Albertson went for gold. He contacted John Delaney, senior imaging scientist, and Kate Dooley, research scientist, at the National Gallery of Art in Washington, DC. The gallery has spectroscopic instrumentation that allows for the noninvasive examination of paintings. Depending on the materials present and the layering structure of the painting, sometimes visualization of subsurface paint layers is possible.
Delaney suggested that they try hyperspectral reflectance spectroscopy in the reflective near-infrared range. (Stoner calls this kind of analysis “very, very sexy and hard to arrange.”) They employed their novel, near-infrared spectral imaging camera, developed in part with George Washington University, to collect more than 500 images of the painting at different near-infrared wavelengths. Albertson calls them “tremendously kind and generous with their time. … I couldn’t be more grateful that they were so willing to help a student out with his project.”
What they come up with appears in the images below.
Beneath the seated reader, there is an unfinished, sketchy-looking painting of a half-length male figure. The head is clearly visible in the spectroscopic images. Here is an unenhanced image from the National Gallery analysis:
Courtesy of John Delaney and Kate Dooley, National Gallery of Art.
Here is an infrared image on which Gerrit Albertson drew the outlines of what he thought he was seeing in the first place, with the background blued and lines inserted to suggest where facial and bodily features might be:
Courtesy of Gerrit Albertson, Winterthur/University of Delaware program in art conservation.
Exciting. But Albertson went further. At the Hirshhorn Museum in Washington, D.C., at the Pennsylvania Academy of Fine Arts, and at Bryn Mawr, he examined some old palettes - the wood boards on which painters mix their colors - associated with or once used by Thomas Eakins. Albertson analyzed the paints, and they corresponded pretty well to the paints in the lower layers of the canvas.
And he found that the specific white pigment Eakins used was different from the white his wife used.

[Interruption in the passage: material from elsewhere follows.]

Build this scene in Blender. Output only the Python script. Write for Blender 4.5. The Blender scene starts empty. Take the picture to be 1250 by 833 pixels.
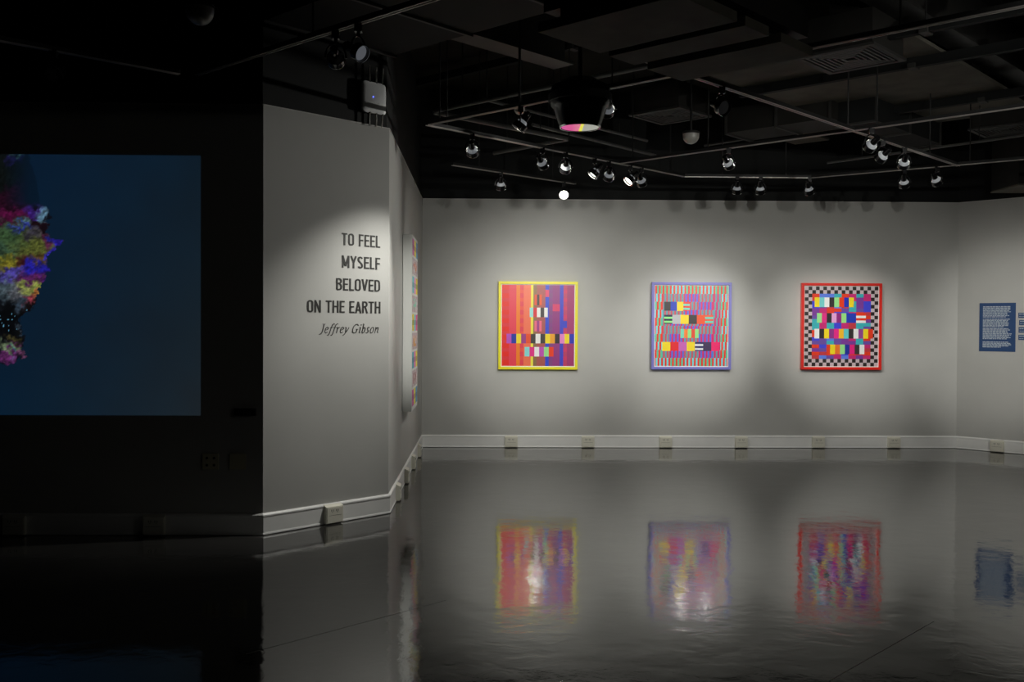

And guess what? Her white is found in The Bibliophile, while his is found underneath.
So … what do we have? A circumstantial case. We have the legend; those two citations that say the underlying painting is his; and the differences in paints suggesting two painters, with the whites used on the bottom layers being like Thomas’ whites and the top whites being someone else’s, presumably Susan but not Thomas. We also have Susan working in Thomas’ studio and using someone’s old painting, which had been hanging around a while unfinished.
Was Albertson's work persuasive to his professional peers?
He presented his findings to a meeting of the Association of North American Graduate Programs in Conservation at Harvard University this April. Stoner calls this a “highly critical group ready to tear us apart if we go outside the bounds of exactitutde, and they loved his work and had no doubt.”
Gerrit Albertson reports on his findings to the annual meeting of the Association of North American Graduate Programs in Conservation at Harvard University in April. On the screen is Susan Macdowell Eakins' The Bibliophile with a color bar beneath it. Courtesy of Joyce Stoner.
Nice — but it isn’t proof. Albertson e-mailed a hyperspectral reflectance image to Kathleen A. Foster, an Eakins scholar and senior curator of American art and director of the Center for American Art at the Philadelphia Museum of Art — and “she did not feel comfortable making an attribution based on this image alone.”
Neither does Albertson: “I can only say that I wouldn’t rule Thomas Eakins out.”
How can we ever know for sure? Maybe we never will, says Albertson — unless some more certain link surfaces somewhere. Albertson writes that there is “no substitute for closely looking at an actual painting.”
And unless we were to wash away Susan's painting, and erase The Bibliophile completely, that is something we probably never can do.